[Gc] PRINT_STATS kind, and free_space_divisor

Boehm, Hans hans.boehm at hp.com
Mon Nov 22 15:35:22 PST 2004


I think this is a bit better in 7.0alpha1, since the meaning of
GC_free_space_divisor changed.  It's now a fraction of 
2*pointer-containing-live + pointer-free-live + roots
instead of the heap size.  (This was always the goal.  But
the old algorithm didn't normally compute live data sizes.)

This avoids some instability due to changes in fragmentation.

This should make a value of one usable with a stable heap size.
And I think a value of 2 will behave much better than it does now.

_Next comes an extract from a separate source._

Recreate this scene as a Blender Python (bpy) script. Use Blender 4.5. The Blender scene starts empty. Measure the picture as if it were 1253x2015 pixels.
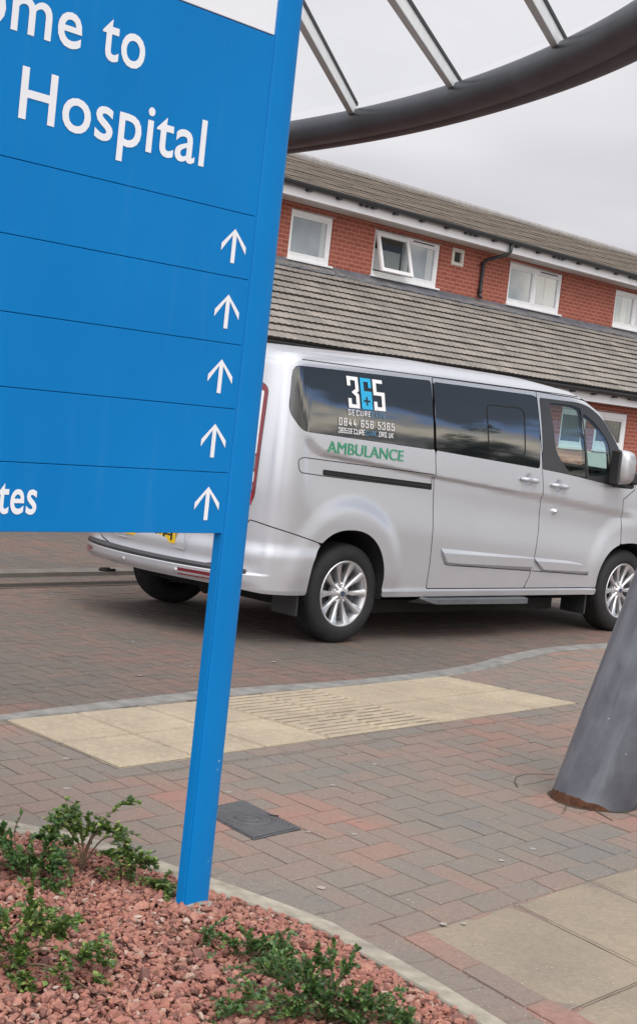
import bpy, math, random
import numpy as np
from mathutils import Vector, Matrix
rad = math.radians
sc = bpy.context.scene
COL = sc.collection
random.seed(7); rng = np.random.default_rng(7)

# ------------------------------------------------------------------ camera, sky, sun, exposure
cam = bpy.data.cameras.new('camera'); cam_o = bpy.data.objects.new('camera', cam); COL.objects.link(cam_o)
cam.sensor_fit = 'VERTICAL'; cam.sensor_height = 36.0; cam.sensor_width = 36.0
cam.lens = 3227.98/2015*36.0; cam.clip_start = .05; cam.clip_end = 2000
PITCH, ROLL, HC = -0.0657, 0.1079, 1.5894
fw = Vector((0, math.cos(PITCH), math.sin(PITCH))); r0 = Vector((1, 0, 0)); u0_ = r0.cross(fw)
r_ = r0*math.cos(ROLL)+u0_*math.sin(ROLL); u_ = -r0*math.sin(ROLL)+u0_*math.cos(ROLL)
M = Matrix((r_, u_, -fw)).transposed().to_4x4(); M.translation = Vector((0, 0, HC))
cam_o.matrix_world = M
sc.camera = cam_o

SUN_EL, SUN_AZ = rad(56), rad(-66)          # azimuth measured from +x towards +y: behind the camera
sun = bpy.data.lights.new('sun', 'SUN'); sun_o = bpy.data.objects.new('sun', sun); COL.objects.link(sun_o)
sun.energy = 1.3; sun.angle = rad(35); sun.color = (1, .965, .92)
sd = Vector((math.cos(SUN_EL)*math.cos(SUN_AZ), math.cos(SUN_EL)*math.sin(SUN_AZ), math.sin(SUN_EL)))
sun_o.rotation_euler = sd.to_track_quat('Z', 'Y').to_euler()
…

It may still be a good idea to scale the value, but I'm not
sure it will be necessary anymore.

I'm trying to avoid fp computation in critical places in the collector,
to deal with (embedded?) processors without an fpu.  I have no idea
whether that's a useful goal or not.

Hans

> -----Original Message-----
> From: Bruce Hoult [mailto:bruce.hoult at gmail.com]
> Sent: Monday, November 22, 2004 3:07 PM
> To: Boehm, Hans
> Cc: gc at napali.hpl.hp.com
> Subject: Re: [Gc] PRINT_STATS kind, and free_space_divisor
> 
> 
> On Mon, 22 Nov 2004 10:37:10 -0800, Boehm, Hans 
> <hans.boehm at hp.com> wrote:
> > A large free_space_divisor setting will have the effect you 
> describe.
> 
> Just a thought for the future.
> 
> I've found consistently for a number of years, on everything from 200
> MHz to 3+ GHz machines, that the Gwydion Dylan compiler and generated
> programs run the fastest with as large a free_space_divisor as
> possible.  I know some people are more RAM-constrained but I always
> set the divisor to 2, which results in d2c compiling itself getting up
> to about 100 - 120 MB peak instead of as little as 60 MB (but much
> much slower) with a higher divisor setting.
> 
> The problem is that the settings are *very* coarse at that end of the
> scale.  The jump from 3 to 2 is huge, and 1 means "never GC at all". 
> It would be really nice to have more intermediate settings at that end
> of the scale, perhaps a float instead of an integer?  Or maybe
> introduce an integer scaling factor, so that 2 or 3 becomes 20 or 30?